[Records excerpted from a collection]
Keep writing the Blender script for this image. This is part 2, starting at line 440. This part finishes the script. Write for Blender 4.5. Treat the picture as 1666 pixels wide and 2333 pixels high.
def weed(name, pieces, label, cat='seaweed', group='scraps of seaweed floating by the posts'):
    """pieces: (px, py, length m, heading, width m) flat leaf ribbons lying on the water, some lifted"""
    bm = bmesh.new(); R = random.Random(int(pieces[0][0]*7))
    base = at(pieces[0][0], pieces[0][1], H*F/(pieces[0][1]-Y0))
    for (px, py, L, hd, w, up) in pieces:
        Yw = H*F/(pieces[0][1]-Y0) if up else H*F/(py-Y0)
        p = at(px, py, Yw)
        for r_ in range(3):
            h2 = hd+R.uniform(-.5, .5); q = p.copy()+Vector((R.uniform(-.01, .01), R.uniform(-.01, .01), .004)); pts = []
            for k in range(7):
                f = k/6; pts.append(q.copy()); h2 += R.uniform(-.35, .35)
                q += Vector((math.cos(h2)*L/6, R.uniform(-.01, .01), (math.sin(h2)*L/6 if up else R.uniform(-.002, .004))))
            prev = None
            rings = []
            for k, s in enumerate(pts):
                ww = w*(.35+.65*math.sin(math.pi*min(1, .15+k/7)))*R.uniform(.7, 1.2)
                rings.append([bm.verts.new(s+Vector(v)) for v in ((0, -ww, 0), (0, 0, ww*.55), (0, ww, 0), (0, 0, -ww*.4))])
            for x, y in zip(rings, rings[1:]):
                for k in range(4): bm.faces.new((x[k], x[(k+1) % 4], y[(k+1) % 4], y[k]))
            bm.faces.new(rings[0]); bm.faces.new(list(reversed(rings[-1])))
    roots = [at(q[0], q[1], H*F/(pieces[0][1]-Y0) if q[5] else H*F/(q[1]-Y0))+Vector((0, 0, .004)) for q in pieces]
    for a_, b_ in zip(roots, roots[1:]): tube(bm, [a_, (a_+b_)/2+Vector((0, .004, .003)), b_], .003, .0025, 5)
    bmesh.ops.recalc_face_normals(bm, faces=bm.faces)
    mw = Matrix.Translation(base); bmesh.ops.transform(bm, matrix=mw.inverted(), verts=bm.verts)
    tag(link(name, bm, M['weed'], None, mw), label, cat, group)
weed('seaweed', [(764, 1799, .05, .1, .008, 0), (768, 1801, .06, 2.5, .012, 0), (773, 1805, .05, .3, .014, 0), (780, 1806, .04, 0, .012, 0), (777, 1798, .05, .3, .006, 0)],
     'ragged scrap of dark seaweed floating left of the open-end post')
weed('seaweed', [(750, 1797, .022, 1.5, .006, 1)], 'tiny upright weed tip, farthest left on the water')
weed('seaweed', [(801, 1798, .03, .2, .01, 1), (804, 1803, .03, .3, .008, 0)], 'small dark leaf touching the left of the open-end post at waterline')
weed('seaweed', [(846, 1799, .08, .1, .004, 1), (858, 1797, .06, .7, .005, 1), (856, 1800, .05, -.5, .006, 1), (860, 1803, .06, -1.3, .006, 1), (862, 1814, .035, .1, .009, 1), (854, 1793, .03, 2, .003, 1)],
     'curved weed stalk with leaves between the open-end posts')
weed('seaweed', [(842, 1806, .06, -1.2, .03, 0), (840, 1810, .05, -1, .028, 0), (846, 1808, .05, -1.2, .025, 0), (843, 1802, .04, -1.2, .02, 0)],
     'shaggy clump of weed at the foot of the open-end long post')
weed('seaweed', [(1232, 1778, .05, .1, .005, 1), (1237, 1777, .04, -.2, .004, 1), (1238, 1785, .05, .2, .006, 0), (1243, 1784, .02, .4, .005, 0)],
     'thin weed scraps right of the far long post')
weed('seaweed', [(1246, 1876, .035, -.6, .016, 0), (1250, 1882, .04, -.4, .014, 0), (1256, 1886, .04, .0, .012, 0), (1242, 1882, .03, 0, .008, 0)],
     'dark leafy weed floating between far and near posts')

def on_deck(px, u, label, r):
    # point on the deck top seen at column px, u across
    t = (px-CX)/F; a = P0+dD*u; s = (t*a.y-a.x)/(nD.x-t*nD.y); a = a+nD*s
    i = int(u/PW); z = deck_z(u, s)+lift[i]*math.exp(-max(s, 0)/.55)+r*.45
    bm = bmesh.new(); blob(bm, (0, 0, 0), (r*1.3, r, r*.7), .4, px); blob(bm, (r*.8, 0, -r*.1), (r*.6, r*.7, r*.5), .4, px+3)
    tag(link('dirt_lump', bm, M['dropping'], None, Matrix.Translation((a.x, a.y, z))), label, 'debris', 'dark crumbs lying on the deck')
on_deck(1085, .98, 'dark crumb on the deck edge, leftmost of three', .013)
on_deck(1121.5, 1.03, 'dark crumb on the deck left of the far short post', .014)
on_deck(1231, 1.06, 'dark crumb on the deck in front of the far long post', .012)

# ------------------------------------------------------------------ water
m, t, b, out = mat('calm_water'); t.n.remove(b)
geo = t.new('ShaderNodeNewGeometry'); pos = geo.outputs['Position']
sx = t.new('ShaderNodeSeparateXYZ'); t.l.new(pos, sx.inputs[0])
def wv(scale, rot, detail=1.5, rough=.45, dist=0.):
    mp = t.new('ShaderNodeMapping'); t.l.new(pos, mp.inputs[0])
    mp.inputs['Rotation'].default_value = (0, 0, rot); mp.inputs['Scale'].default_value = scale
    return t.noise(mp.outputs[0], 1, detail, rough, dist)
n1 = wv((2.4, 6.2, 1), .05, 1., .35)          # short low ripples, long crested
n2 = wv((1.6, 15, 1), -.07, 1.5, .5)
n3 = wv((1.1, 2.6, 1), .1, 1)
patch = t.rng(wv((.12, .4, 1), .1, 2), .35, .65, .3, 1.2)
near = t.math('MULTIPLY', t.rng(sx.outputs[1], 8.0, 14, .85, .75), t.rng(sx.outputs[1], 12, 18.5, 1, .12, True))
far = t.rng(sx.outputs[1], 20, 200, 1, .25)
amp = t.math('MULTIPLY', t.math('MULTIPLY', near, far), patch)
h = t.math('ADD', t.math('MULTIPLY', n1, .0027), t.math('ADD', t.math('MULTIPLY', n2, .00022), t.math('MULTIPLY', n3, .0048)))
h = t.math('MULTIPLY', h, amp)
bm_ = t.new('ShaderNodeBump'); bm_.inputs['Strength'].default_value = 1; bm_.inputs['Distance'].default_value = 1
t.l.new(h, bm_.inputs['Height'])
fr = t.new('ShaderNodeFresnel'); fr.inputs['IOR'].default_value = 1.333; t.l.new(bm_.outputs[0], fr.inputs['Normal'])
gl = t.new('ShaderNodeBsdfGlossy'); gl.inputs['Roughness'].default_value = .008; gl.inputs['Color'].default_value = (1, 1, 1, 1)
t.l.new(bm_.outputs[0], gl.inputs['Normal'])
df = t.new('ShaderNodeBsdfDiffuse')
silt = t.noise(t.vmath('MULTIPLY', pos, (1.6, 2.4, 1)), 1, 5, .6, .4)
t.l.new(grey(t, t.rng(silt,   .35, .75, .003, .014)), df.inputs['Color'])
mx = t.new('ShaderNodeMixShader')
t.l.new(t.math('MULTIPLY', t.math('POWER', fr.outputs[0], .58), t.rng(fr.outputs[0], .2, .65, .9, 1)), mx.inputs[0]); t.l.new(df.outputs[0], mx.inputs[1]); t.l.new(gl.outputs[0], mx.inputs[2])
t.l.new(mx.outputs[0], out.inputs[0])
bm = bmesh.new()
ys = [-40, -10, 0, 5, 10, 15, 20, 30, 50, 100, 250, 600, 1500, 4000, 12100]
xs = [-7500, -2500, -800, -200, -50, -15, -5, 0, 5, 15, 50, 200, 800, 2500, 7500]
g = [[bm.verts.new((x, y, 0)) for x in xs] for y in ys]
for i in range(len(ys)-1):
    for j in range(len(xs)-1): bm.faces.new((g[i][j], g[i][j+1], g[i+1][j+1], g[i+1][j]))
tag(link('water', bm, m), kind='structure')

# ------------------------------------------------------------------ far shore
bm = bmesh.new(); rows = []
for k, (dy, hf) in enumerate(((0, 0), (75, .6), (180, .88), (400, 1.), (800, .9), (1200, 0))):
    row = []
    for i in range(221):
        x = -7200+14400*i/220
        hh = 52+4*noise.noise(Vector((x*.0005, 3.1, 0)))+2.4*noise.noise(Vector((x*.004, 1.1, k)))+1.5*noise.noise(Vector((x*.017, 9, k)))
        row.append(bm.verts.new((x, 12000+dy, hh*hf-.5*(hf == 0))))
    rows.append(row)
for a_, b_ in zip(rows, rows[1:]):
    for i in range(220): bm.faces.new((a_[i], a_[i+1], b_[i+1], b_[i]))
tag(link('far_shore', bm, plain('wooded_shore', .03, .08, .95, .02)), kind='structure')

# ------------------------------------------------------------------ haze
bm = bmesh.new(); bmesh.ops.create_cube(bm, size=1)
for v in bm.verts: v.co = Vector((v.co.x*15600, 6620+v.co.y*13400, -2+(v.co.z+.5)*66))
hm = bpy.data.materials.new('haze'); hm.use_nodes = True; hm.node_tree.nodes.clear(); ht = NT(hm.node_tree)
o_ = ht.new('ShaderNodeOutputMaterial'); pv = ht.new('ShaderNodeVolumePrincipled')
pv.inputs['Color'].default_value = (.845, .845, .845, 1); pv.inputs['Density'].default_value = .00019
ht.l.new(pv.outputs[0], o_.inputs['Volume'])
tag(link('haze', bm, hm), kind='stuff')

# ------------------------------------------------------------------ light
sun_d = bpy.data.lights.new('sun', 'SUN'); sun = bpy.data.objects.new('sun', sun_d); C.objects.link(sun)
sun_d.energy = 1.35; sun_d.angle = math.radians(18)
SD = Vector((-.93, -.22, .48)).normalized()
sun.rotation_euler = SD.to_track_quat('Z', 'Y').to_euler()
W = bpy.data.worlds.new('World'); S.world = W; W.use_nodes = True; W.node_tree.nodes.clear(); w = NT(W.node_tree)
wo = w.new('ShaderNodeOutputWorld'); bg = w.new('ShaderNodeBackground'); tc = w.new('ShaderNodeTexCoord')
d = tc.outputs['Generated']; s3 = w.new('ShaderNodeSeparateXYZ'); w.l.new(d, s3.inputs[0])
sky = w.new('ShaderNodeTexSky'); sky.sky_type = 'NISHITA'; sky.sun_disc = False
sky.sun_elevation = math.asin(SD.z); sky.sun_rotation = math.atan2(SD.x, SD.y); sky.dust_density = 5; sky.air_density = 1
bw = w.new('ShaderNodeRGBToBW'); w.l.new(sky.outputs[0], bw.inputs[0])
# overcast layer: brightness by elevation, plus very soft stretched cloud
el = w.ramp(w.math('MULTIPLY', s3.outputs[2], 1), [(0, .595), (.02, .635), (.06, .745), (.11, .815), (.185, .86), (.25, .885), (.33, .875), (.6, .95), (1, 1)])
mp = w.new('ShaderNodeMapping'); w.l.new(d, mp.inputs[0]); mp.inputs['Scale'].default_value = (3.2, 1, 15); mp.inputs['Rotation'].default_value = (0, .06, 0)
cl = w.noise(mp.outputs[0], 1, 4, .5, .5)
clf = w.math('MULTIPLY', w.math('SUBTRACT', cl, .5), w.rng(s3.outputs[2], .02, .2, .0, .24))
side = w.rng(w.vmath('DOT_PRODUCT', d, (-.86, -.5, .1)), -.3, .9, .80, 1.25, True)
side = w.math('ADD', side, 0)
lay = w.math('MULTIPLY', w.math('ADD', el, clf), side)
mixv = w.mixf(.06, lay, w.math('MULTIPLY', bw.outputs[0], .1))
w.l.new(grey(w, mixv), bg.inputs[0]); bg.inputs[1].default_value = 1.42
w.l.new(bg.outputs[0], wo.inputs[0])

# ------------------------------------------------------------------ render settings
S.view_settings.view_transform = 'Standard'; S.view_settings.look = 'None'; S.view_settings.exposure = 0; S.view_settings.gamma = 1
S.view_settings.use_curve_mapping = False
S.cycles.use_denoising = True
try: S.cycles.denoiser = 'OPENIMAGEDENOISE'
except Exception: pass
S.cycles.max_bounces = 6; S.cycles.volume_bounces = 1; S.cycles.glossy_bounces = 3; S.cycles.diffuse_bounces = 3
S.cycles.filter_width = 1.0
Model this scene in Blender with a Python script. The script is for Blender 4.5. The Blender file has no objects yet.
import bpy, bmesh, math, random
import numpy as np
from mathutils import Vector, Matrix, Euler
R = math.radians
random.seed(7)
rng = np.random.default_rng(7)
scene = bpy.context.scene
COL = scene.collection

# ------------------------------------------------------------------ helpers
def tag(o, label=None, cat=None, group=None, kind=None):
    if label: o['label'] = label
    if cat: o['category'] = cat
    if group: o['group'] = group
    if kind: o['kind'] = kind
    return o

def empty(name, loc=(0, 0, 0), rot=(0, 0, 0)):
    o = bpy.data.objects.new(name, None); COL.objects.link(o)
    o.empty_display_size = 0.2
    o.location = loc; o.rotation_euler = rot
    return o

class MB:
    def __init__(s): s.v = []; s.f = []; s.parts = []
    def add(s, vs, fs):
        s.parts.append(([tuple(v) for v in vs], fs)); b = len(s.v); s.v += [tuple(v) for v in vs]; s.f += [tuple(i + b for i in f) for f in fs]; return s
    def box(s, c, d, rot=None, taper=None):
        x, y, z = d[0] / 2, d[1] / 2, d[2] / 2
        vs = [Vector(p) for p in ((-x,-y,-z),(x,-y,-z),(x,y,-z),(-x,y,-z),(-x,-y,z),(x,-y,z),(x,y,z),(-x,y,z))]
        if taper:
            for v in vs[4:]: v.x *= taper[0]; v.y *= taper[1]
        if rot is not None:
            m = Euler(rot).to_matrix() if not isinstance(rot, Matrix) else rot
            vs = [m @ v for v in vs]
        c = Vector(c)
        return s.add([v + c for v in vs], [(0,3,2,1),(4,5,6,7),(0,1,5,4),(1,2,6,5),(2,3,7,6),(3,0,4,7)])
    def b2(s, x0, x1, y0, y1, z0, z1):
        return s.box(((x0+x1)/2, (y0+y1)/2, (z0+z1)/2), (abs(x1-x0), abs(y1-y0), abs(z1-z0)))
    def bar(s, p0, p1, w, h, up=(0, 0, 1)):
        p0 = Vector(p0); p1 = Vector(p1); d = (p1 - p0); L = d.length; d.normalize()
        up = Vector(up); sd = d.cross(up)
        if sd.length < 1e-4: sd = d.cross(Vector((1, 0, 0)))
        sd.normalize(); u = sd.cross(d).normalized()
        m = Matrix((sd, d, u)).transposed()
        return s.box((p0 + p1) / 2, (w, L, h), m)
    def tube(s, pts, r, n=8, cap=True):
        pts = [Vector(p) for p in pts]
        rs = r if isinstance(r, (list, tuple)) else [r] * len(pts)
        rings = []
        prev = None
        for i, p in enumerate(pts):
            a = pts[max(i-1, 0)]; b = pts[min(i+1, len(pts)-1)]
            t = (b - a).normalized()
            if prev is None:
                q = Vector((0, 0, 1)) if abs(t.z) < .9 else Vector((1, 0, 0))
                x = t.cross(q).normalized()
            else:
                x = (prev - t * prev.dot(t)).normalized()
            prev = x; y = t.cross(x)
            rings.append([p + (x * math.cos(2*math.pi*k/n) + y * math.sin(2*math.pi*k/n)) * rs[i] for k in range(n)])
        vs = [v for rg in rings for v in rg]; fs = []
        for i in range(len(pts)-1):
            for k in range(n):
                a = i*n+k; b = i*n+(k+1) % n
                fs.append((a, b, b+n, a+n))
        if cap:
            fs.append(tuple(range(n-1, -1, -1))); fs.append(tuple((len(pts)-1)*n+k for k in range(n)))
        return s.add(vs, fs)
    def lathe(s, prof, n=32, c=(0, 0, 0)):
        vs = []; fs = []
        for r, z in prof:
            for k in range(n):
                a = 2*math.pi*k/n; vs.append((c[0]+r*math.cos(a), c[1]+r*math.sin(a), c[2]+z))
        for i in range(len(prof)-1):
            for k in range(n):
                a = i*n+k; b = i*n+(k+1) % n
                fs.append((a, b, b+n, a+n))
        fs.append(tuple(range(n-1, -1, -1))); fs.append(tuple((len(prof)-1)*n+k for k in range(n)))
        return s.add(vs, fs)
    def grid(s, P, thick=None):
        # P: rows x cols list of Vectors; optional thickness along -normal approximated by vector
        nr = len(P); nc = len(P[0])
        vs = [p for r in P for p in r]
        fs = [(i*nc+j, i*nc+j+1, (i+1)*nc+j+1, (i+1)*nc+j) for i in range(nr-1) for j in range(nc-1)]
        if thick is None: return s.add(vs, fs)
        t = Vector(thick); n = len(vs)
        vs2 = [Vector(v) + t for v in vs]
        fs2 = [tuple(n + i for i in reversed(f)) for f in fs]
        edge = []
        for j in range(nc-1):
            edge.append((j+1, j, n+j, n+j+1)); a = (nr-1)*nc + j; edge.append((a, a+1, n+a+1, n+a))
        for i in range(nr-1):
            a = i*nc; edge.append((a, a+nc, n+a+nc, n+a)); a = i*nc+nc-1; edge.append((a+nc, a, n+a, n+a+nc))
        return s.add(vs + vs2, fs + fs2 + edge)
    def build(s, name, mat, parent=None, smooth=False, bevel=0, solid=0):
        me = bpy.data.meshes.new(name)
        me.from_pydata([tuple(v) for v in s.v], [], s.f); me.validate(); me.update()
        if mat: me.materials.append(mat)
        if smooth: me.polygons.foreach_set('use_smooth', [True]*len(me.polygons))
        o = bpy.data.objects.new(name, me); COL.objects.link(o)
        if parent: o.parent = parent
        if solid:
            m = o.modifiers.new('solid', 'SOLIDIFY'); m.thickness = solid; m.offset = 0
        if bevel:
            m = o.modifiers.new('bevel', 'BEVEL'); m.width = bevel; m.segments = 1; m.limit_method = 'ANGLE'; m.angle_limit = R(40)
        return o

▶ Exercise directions
Within the entries above, how many lines contain "script"? Respond with the number only.

▶ Completed task
2